◆ What you are asked to do ◆
Retype the opening lines of the data exactly, stopping after the line that contains "SC.camera = cam". Skip every picture.

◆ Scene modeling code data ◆
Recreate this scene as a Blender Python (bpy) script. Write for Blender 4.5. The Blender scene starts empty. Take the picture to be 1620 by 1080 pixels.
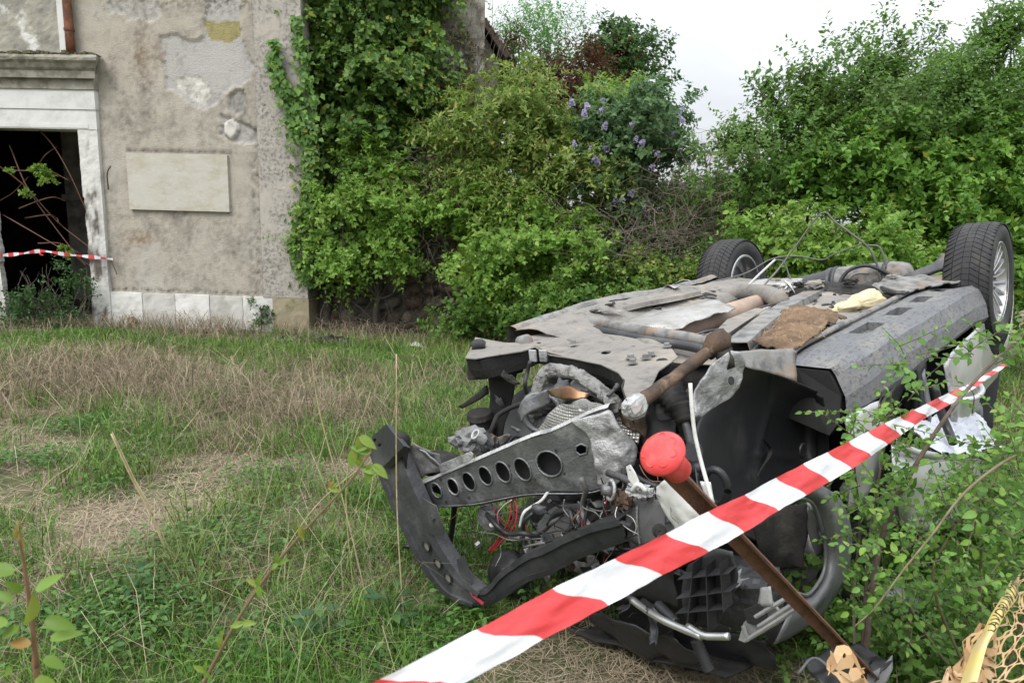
import bpy, bmesh, math, random
import numpy as np
from mathutils import Matrix, Vector, noise as mnoise
rng = np.random.default_rng(7)
random.seed(7)
SC = bpy.context.scene
COL = SC.collection
R = math.radians

# ------------------------------------------------------------------ camera
FPX, EYE, PITCH, ROLL = 1120.0, 1.55, R(10.3), R(1.5)     # focal length in pixels of a 1620 wide frame
CAM_M = np.array((Matrix.Rotation(R(90) - PITCH, 3, 'X') @ Matrix.Rotation(ROLL, 3, 'Z')))
CAM_P = np.array([0, 0, EYE])
cam_d = bpy.data.cameras.new('camera')
cam = bpy.data.objects.new('camera', cam_d)
COL.objects.link(cam)
m4 = Matrix([list(r) for r in CAM_M]).to_4x4()
m4.translation = Vector((0, 0, EYE))
cam.matrix_world = m4
cam_d.sensor_width = 36
cam_d.lens = FPX / 1620 * 36
cam_d.clip_start = 0.05
cam_d.clip_end = 1000
cam_d.dof.use_dof = True
cam_d.dof.focus_distance = 3.0
cam_d.dof.aperture_fstop = 9.0
SC.camera = cam

# ------------------------------------------------------------------ overcast sky, weak broad sun
SUN_EL, SUN_AZ = R(52), R(215)
w = bpy.data.worlds.new('World')
SC.world = w
w.use_nodes = True
nt = w.node_tree
nt.nodes.clear()
def wn(t, **k):
    n = nt.nodes.new(t)
    for a, b in k.items(): setattr(n, a, b)
    return n
out = wn('ShaderNodeOutputWorld'); bg = wn('ShaderNodeBackground')
sky = wn('ShaderNodeTexSky'); sky.sky_type = 'NISHITA'; sky.sun_disc = False
sky.sun_elevation = SUN_EL; sky.sun_rotation = SUN_AZ; sky.dust_density = 4
tc = wn('ShaderNodeTexCoord'); sep = wn('ShaderNodeSeparateXYZ')
nt.links.new(tc.outputs['Generated'], sep.inputs[0])
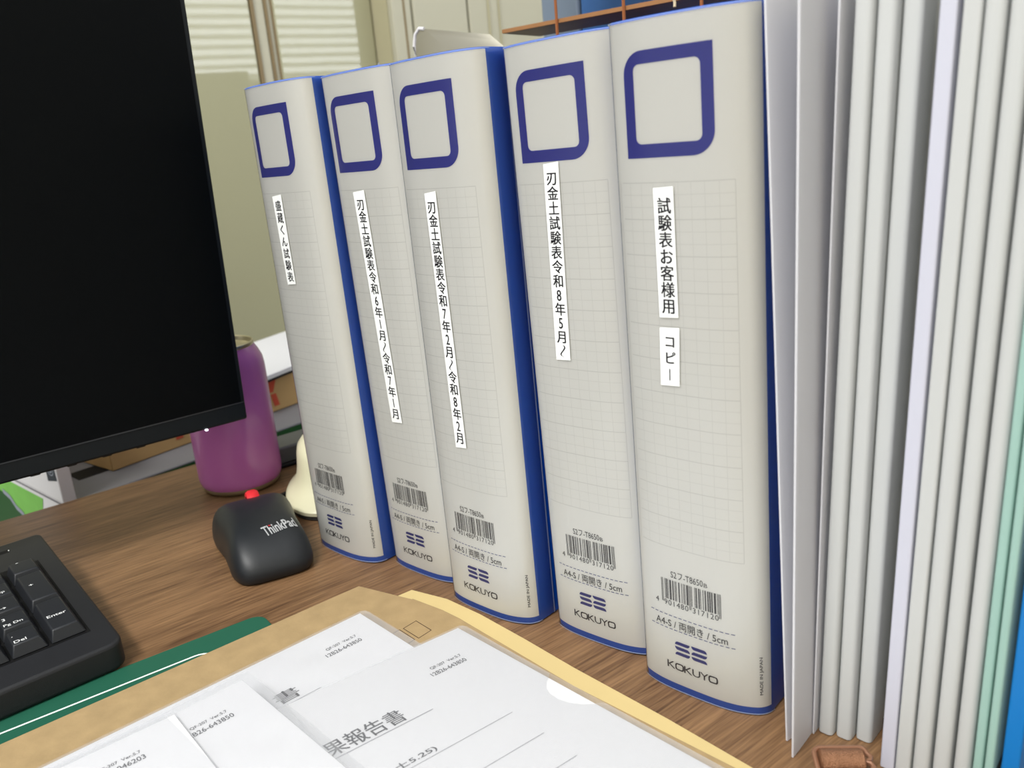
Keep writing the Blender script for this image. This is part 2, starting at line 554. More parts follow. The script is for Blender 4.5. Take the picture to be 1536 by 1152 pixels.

◆ Exercise solution ◆
Recreate this scene as a Blender Python (bpy) script. Write for Blender 4.5. The Blender scene starts empty. Take the picture to be 1620 by 1080 pixels.
import bpy, bmesh, math, random
import numpy as np
from mathutils import Matrix, Vector, noise as mnoise
rng = np.random.default_rng(7)
random.seed(7)
SC = bpy.context.scene
COL = SC.collection
R = math.radians

# ------------------------------------------------------------------ camera
FPX, EYE, PITCH, ROLL = 1120.0, 1.55, R(10.3), R(1.5)     # focal length in pixels of a 1620 wide frame
CAM_M = np.array((Matrix.Rotation(R(90) - PITCH, 3, 'X') @ Matrix.Rotation(ROLL, 3, 'Z')))
CAM_P = np.array([0, 0, EYE])
cam_d = bpy.data.cameras.new('camera')
cam = bpy.data.objects.new('camera', cam_d)
COL.objects.link(cam)
m4 = Matrix([list(r) for r in CAM_M]).to_4x4()
m4.translation = Vector((0, 0, EYE))
cam.matrix_world = m4
cam_d.sensor_width = 36
cam_d.lens = FPX / 1620 * 36
cam_d.clip_start = 0.05
cam_d.clip_end = 1000
cam_d.dof.use_dof = True
cam_d.dof.focus_distance = 3.0
cam_d.dof.aperture_fstop = 9.0
SC.camera = cam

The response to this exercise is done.